*What to produce*
Extract all data as written.

*Supplied material*
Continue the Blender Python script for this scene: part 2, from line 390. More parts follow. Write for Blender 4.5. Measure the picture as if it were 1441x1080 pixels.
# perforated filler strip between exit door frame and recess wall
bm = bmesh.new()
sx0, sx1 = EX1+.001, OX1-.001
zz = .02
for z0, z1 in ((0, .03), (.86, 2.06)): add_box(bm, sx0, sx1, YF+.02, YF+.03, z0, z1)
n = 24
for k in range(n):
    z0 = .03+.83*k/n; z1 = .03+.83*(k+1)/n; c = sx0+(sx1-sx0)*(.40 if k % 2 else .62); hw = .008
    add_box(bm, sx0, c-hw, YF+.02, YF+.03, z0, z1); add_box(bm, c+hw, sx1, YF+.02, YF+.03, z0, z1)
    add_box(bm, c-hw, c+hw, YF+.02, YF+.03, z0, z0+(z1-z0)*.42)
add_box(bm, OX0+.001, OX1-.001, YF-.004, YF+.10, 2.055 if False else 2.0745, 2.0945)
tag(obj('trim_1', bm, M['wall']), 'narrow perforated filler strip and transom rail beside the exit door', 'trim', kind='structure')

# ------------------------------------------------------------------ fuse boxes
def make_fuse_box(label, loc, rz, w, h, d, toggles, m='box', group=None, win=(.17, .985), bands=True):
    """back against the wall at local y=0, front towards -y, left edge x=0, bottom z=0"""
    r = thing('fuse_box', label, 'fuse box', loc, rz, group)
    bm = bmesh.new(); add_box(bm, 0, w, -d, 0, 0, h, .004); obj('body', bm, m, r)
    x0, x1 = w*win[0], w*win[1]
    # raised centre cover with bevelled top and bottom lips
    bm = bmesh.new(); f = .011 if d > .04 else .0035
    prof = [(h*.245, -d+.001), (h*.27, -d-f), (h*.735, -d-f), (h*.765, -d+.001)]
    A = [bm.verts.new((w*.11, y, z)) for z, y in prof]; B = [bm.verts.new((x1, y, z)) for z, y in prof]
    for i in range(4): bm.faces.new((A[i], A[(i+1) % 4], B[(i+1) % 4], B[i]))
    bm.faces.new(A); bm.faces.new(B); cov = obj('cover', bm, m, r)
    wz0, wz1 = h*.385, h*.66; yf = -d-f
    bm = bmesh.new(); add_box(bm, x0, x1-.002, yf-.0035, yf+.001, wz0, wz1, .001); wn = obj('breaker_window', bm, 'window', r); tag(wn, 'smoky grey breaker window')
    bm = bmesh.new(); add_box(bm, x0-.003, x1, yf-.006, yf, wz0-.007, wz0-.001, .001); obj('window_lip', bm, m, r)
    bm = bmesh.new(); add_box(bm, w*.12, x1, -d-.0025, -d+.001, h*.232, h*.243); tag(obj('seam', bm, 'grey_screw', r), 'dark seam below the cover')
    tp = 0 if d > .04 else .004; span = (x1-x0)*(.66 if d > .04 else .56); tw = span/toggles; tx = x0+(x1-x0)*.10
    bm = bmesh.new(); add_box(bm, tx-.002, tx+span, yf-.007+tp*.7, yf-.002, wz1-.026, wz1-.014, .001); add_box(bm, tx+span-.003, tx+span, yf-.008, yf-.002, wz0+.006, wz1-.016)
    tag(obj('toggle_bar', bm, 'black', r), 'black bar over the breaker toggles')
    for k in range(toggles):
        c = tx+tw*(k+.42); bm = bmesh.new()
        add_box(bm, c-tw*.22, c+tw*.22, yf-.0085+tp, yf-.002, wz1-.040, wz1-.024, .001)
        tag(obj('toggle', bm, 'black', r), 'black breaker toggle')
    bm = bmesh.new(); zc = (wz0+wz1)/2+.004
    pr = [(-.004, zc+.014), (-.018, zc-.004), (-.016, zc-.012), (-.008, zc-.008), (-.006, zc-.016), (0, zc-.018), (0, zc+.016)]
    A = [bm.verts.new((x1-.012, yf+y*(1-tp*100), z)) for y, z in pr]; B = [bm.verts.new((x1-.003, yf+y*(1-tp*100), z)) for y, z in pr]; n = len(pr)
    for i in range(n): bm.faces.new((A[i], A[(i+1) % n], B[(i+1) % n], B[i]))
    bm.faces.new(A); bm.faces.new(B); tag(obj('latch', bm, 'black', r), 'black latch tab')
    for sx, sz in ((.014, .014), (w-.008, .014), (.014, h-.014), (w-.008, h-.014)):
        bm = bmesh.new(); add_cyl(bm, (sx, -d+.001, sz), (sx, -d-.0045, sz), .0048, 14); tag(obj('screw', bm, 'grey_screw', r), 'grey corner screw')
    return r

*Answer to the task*
Continue the Blender Python script for this scene: part 2, from line 390. More parts follow. Write for Blender 4.5. Measure the picture as if it were 1441x1080 pixels.
# perforated filler strip between exit door frame and recess wall
bm = bmesh.new()
sx0, sx1 = EX1+.001, OX1-.001
zz = .02
for z0, z1 in ((0, .03), (.86, 2.06)): add_box(bm, sx0, sx1, YF+.02, YF+.03, z0, z1)
n = 24
for k in range(n):
    z0 = .03+.83*k/n; z1 = .03+.83*(k+1)/n; c = sx0+(sx1-sx0)*(.40 if k % 2 else .62); hw = .008
    add_box(bm, sx0, c-hw, YF+.02, YF+.03, z0, z1); add_box(bm, c+hw, sx1, YF+.02, YF+.03, z0, z1)
    add_box(bm, c-hw, c+hw, YF+.02, YF+.03, z0, z0+(z1-z0)*.42)
add_box(bm, OX0+.001, OX1-.001, YF-.004, YF+.10, 2.055 if False else 2.0745, 2.0945)
tag(obj('trim_1', bm, M['wall']), 'narrow perforated filler strip and transom rail beside the exit door', 'trim', kind='structure')

# ------------------------------------------------------------------ fuse boxes
def make_fuse_box(label, loc, rz, w, h, d, toggles, m='box', group=None, win=(.17, .985), bands=True):
    """back against the wall at local y=0, front towards -y, left edge x=0, bottom z=0"""
    r = thing('fuse_box', label, 'fuse box', loc, rz, group)
    bm = bmesh.new(); add_box(bm, 0, w, -d, 0, 0, h, .004); obj('body', bm, m, r)
    x0, x1 = w*win[0], w*win[1]
    # raised centre cover with bevelled top and bottom lips
    bm = bmesh.new(); f = .011 if d > .04 else .0035
    prof = [(h*.245, -d+.001), (h*.27, -d-f), (h*.735, -d-f), (h*.765, -d+.001)]
    A = [bm.verts.new((w*.11, y, z)) for z, y in prof]; B = [bm.verts.new((x1, y, z)) for z, y in prof]
    for i in range(4): bm.faces.new((A[i], A[(i+1) % 4], B[(i+1) % 4], B[i]))
    bm.faces.new(A); bm.faces.new(B); cov = obj('cover', bm, m, r)
    wz0, wz1 = h*.385, h*.66; yf = -d-f
    bm = bmesh.new(); add_box(bm, x0, x1-.002, yf-.0035, yf+.001, wz0, wz1, .001); wn = obj('breaker_window', bm, 'window', r); tag(wn, 'smoky grey breaker window')
    bm = bmesh.new(); add_box(bm, x0-.003, x1, yf-.006, yf, wz0-.007, wz0-.001, .001); obj('window_lip', bm, m, r)
    bm = bmesh.new(); add_box(bm, w*.12, x1, -d-.0025, -d+.001, h*.232, h*.243); tag(obj('seam', bm, 'grey_screw', r), 'dark seam below the cover')
    tp = 0 if d > .04 else .004; span = (x1-x0)*(.66 if d > .04 else .56); tw = span/toggles; tx = x0+(x1-x0)*.10
    bm = bmesh.new(); add_box(bm, tx-.002, tx+span, yf-.007+tp*.7, yf-.002, wz1-.026, wz1-.014, .001); add_box(bm, tx+span-.003, tx+span, yf-.008, yf-.002, wz0+.006, wz1-.016)
    tag(obj('toggle_bar', bm, 'black', r), 'black bar over the breaker toggles')
    for k in range(toggles):
        c = tx+tw*(k+.42); bm = bmesh.new()
        add_box(bm, c-tw*.22, c+tw*.22, yf-.0085+tp, yf-.002, wz1-.040, wz1-.024, .001)
        tag(obj('toggle', bm, 'black', r), 'black breaker toggle')
    bm = bmesh.new(); zc = (wz0+wz1)/2+.004
    pr = [(-.004, zc+.014), (-.018, zc-.004), (-.016, zc-.012), (-.008, zc-.008), (-.006, zc-.016), (0, zc-.018), (0, zc+.016)]
    A = [bm.verts.new((x1-.012, yf+y*(1-tp*100), z)) for y, z in pr]; B = [bm.verts.new((x1-.003, yf+y*(1-tp*100), z)) for y, z in pr]; n = len(pr)
    for i in range(n): bm.faces.new((A[i], A[(i+1) % n], B[(i+1) % n], B[i]))
    bm.faces.new(A); bm.faces.new(B); tag(obj('latch', bm, 'black', r), 'black latch tab')
    for sx, sz in ((.014, .014), (w-.008, .014), (.014, h-.014), (w-.008, h-.014)):
        bm = bmesh.new(); add_cyl(bm, (sx, -d+.001, sz), (sx, -d-.0045, sz), .0048, 14); tag(obj('screw', bm, 'grey_screw', r), 'grey corner screw')
    return r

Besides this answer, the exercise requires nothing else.